Mastermind Kamlesh Pattni made spurious claims about whom he laundered the money to. Unusually, Jaramogi Oginga Odinga, then Opposition leader, admitted receiving campaign cash from Pattni for the 1992 multiparty elections.
In Parliament in 1993, his Ford-Kenya party chaired the powerful Public Accounts Committee through Kijana Wamalwa as chair and was extraordinarily pushing Treasury to pay Pattni some claims related to Goldenberg.
Mudavadi would not budge. There will be no cent payable to Pattni on top of the trillions stolen. Conversely, he argued, Pattni owed the public, money.
The Justice Bosire Commission on Goldenberg not only vindicated Mudavadi but paid glowing tribute to him for stopping the bleeding at Treasury.
But that hasn’t stopped Raila sporadic exoneration or link of the ANC boss to Goldenberg, depending on whether they are on the same or opposite political side.
There isn’t mystery guessing what soundbite Raila will use against Mudavadi in the 2022 campaigns.
And that’s where caution is called for.
The refrain that Mudavadi was in Goldenberg is a dead beat, just like the recent Anglo-Leasing refreshments.
The ODM boss must thus refrain from treading where even angels fear. He must be mindful of a Mudavadi who found and literary “bought” ODM from little-known lawyer Mugambi Imanyara, on whose ticket Raila ran in 2007 after Kalonzo took off with the original ODM-K.
It doesn’t end there. After the sham 2007 ODM presidential nominations at “Kisirani” that coronated Raila, Mudavadi could have left in a huff.
But he stayed and funded the ODM campaigns. No one, including candidate Raila, put in as much money as Mudavadi did.
He repeated the same feat as Nasa chief campaigner in 2017, a coalition he created after Raila’s Cord lost gravitas. He stepped back and allowed Raila to vie on Nasa.
Like before, many had lied to Raila about funding the campaigns and when they failed, Mudavadi stepped in donating space, cash and his chopper to the candidate.
Flashback: Halfway into the Nusu Mkate government, the subversion of Mudavadi began again with intensity: Oh, Mudavadi should go to the governor of Nairobi, oh he was a state project. Unknown to many was an agreement reached at the KCB Grounds in Karen that the two compete for the ODM 2013 presidential ticket.
It was one way of galvanising party support. But as Mudavadi intensified his tentacles among the delegates, Raila was alarmed and quickly moved to nip his growing popularity.
But the mudslinging failed to deter Mudavadi's moves that were upsetting the applecart in Raila’s realm.
In came a brand-new fake party constitution that now only allowed the party leader to have the presidential ticket.

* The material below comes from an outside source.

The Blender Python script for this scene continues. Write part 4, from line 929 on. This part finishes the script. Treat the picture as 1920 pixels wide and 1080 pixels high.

Its origins weren’t known by the rank-and-file.
The fake constitution now became the point of contention to divert and deflect Mudavadi's focus.
To deflect the standoff, there was the promise to change the constitution back to allow competition.
But it soon emerged the promise was a holding ground to avoid him from abandoning the party. The idea was to hold onto him until it was too late for him to form or join another party.
This would be futile as he bolted to take over UDF, which he used in the 2013 election.
These reminiscences help to underscore that Raila has hung on others’ cocktails for the longest and has only two choices: Repay his debts through the “Asante ya punda ni mateke” or be magnanimous ‘Arudishe Mkono”.
To flirt with the first choice has thorns strewn all over the pathway. The second sounds more like an Azimio la Umoja statesman.